Dariusz Piórkowski SJ
23 listopada 2018, 14:47
Nie do końca się zgodzę, bo jeśli jakiś ksiądz publicznie pochwałałby np. PO, to by został zganiony przez swojego biskupa. A PiS można chwalić i się nie reaguje. Jednak według oficjalnej nauki Kościoła ksiądz nie powinien publicznie występować po stronie żadnej partii.  Te reakcje są więc uwarunnkowane tyloma nieewangelicznymi czynnikami, konformizmem i świętym spokojem też. Tu się zgodzę. 
KJ
Katarzyna Jarkiewicz
23 listopada 2018, 18:56
Chyba przykład ks. Daniela Wachowiaka przeczy tej tezie o "nadgorliwości" wobec PO-wców i "przymykaniu oka" na PiS-owców
Dariusz Piórkowski SJ
23 listopada 2018, 19:22
No to chyba wyjątek. Bo na Jasną Górę od paru lat ciągle pielgrzymuje pół rządu i przemawiają z ambon. Za czyim przyzwoleniem? A o. Tadeusz nie popiera wprost konkretnych polityków? 
KJ
Katarzyna Jarkiewicz
23 listopada 2018, 21:04
Ale to jest inna inszość, o której ksiądz pisze: najpierw o "rozpolitykowanych" księżach, a potem o zawłaszczaniu przestrzeni sakralnej czy kościelnej przez polityków. Na jedno i drugie nie ma przyzwolenia, a występuje, bo: a) księża też są ludźmi i swoje poglądy polityczne mają, b) Kościół nie żyje w próźni społecznej - jezuici czy paulini w równym stopniu korzystają z dobrojdziejstw władzy przy realizacji swoich dzieł (czy powinni to już inny temat do dyskusji), a władza jak każda władza "daje abyś dał"
DM
Danuta Moskal
26 listopada 2018, 15:11
Zgadzam się absolutnie z powyższym.
M
Magdalena
23 listopada 2018, 13:42
Ks.
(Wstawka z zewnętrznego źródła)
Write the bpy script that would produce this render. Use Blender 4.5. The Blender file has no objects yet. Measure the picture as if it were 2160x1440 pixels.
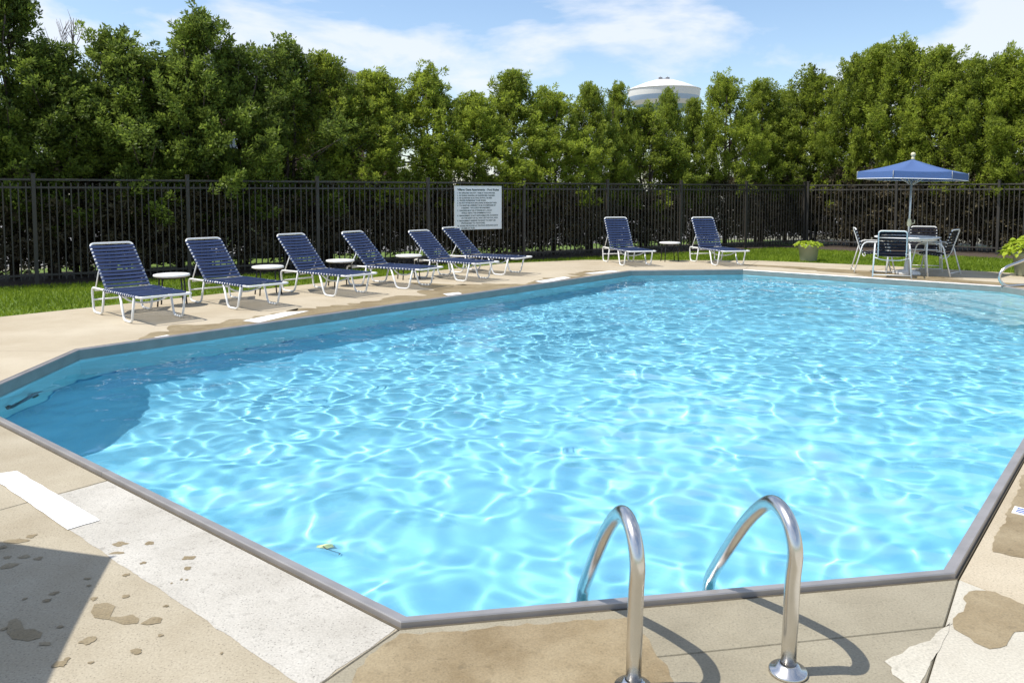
import bpy, bmesh, math, random
import numpy as np
from mathutils import Vector, Matrix, noise as mnoise

SC = bpy.context.scene
COL = SC.collection
R = math.radians
rnd = random.Random(11)

# ------------------------------------------------------------------ camera
F_PX, Y_PP, Y_HZ, EYE = 1680.0, 515.0, 408.0, 1.55      # focal length, principal row, horizon row (photo pixels), eye height
PITCH = math.atan((Y_PP - Y_HZ) / F_PX)
cam_d = bpy.data.cameras.new('camera')
cam_d.sensor_width = 36.0
cam_d.lens = 36.0 * F_PX / 2160.0
cam_d.shift_y = (Y_PP - 720.0) / 2160.0
cam_d.clip_start = 0.05
cam_d.clip_end = 4000
cam = bpy.data.objects.new('camera', cam_d)
cam.location = (0, 0, EYE)
cam.rotation_euler = (R(90) - PITCH, 0, 0)
COL.objects.link(cam)
SC.camera = cam

# ------------------------------------------------------------------ sun direction, sky, exposure
SUN_EL = 61.5
SUN_TO = Vector((-0.985 * math.cos(R(SUN_EL)), -0.17 * math.cos(R(SUN_EL)), math.sin(R(SUN_EL)))).normalized()
sun_d = bpy.data.lights.new('sun', 'SUN')
sun_d.energy = 4.2
sun_d.angle = R(0.42)
sun_d.color = (1.0, 0.955, 0.88)
sun_d.cycles.is_caustics_light = True
sun = bpy.data.objects.new('sun', sun_d)
sun.rotation_euler = SUN_TO.to_track_quat('Z', 'Y').to_euler()
sun.location = (-20, -4, 40)
COL.objects.link(sun)

world = bpy.data.worlds.new('World')
SC.world = world
world.use_nodes = True


def build_world():
    nt = world.node_tree
    nt.nodes.clear()
    N, L = nt.nodes.new, nt.links.new
    sky = N('ShaderNodeTexSky')
    sky.sky_type = 'NISHITA'
    sky.sun_disc = False
    sky.sun_elevation = R(SUN_EL)
    sky.sun_rotation = math.atan2(SUN_TO.x, SUN_TO.y)
    sky.air_density = 1.0
    sky.dust_density = 0.8
    sky.ozone_density = 2.0
    tc = N('ShaderNodeTexCoord')
    mp = N('ShaderNodeMapping')
    mp.inputs['Location'].default_value = (8.84, 4.5, 1.6)
    mp.inputs['Rotation'].default_value = (0, 0, R(14))
    mp.inputs['Scale'].default_value = (1.5, 1.5, 4.2)
    L(tc.outputs['Generated'], mp.inputs['Vector'])
    n1 = N('ShaderNodeTexNoise')
    n1.inputs['Scale'].default_value = 2.3
    n1.inputs['Detail'].default_value = 7
    n1.inputs['Roughness'].default_value = 0.56
    n1.inputs['Distortion'].default_value = 0.25
    L(mp.outputs['Vector'], n1.inputs['Vector'])
    cr = N('ShaderNodeValToRGB')
    cr.color_ramp.elements[0].position = 0.485
    cr.color_ramp.elements[0].color = (0, 0, 0, 1)
    cr.color_ramp.elements[1].position = 0.60
    cr.color_ramp.elements[1].color = (1, 1, 1, 1)
    L(n1.outputs['Fac'], cr.inputs['Fac'])
    mul = N('ShaderNodeMath')
    mul.operation = 'MULTIPLY'
    mul.inputs[1].default_value = 0.8
    L(cr.outputs['Color'], mul.inputs[0])
    mix = N('ShaderNodeMix')
    mix.data_type = 'RGBA'
    mix.inputs['B'].default_value = (5.0, 5.25, 5.7, 1)
    L(mul.outputs[0], mix.inputs['Factor'])
    L(sky.outputs['Color'], mix.inputs['A'])
    bg = N('ShaderNodeBackground')
    bg.inputs['Strength'].default_value = 0.148
    L(mix.outputs['Result'], bg.inputs['Color'])
    out = N('ShaderNodeOutputWorld')
    L(bg.outputs['Background'], out.inputs['Surface'])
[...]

Prof. Guz głosi herezje a bohater felietonu " Jestem legalną żoną księdza" to same mądrości wygłasza, tak? Który jest bardziej zwiedziony, bo już się pogubiłam ...
Dariusz Piórkowski SJ
23 listopada 2018, 12:13
 A wie Ksiądz dlaczego tak się dzieje? Bo nie nadepnął na odcisk żadnemu przełożonemu kościelnemu. Wtedy by nie mówiono, że to jego prywatna działalność naukowa.  Ks. prof Guz, nazwany przez Nasz Dziennik "wybitnym" profesorem niemal w co drugim zdaniu, gdy ktoś opisuje relację z jego wykładu, czasem mówi takie rzeczy, że nie wiadomo, czy się śmiać czy raczej płakać. Szczytem było "objawienie" na temat wewnętrznego życia Trójcy Świętej. Otóż, według profesora Bóg Ojciec gdy rodził Syna, to rodził także Europę (w domyśle też Polskę). Europa prawie jak Czwarta Osoby Boska. Herezja na naszą polską, podwórkową miarę. Oto cytat z wykładu: "Europa została pomyślana w wiecznym rozumie Boga Ojca i wypowiedziana po raz pierwszy w wieczności wtedy, kiedy Bóg Ojciec rodził Syna. W tych narodzinach Syna- Słowa, Bóg Ojciec wypowiedział słowo o Europie, plan stworzenia Europy. I po tchnieniu wraz z wiecznym Synem trzeciej Osoby Trójcy Przenajświętszej, czyli Ducha Świętego, Bóg Ojciec, Syn Boży i Duch Święty jako Trójca Przenajświętsza dokonała aktu cudownego, imponującego dla każdego myślącego ludzkiego rozumu i każdego anielskiego rozumu: aktu kreacji Europy. A zatem Europa pochodzi z wiecznego planu Boga Ojca"
23 listopada 2018, 12:24
A co Ojciec powie na temat ks. LemaÜskiego?
Dariusz Piórkowski SJ
23 listopada 2018, 13:28
Nic nie powiem, bo to nie jest tekst o ks. Lemańskim tylko o ks. Guzie. Po co więc mówić coś o ks. Lemańskim?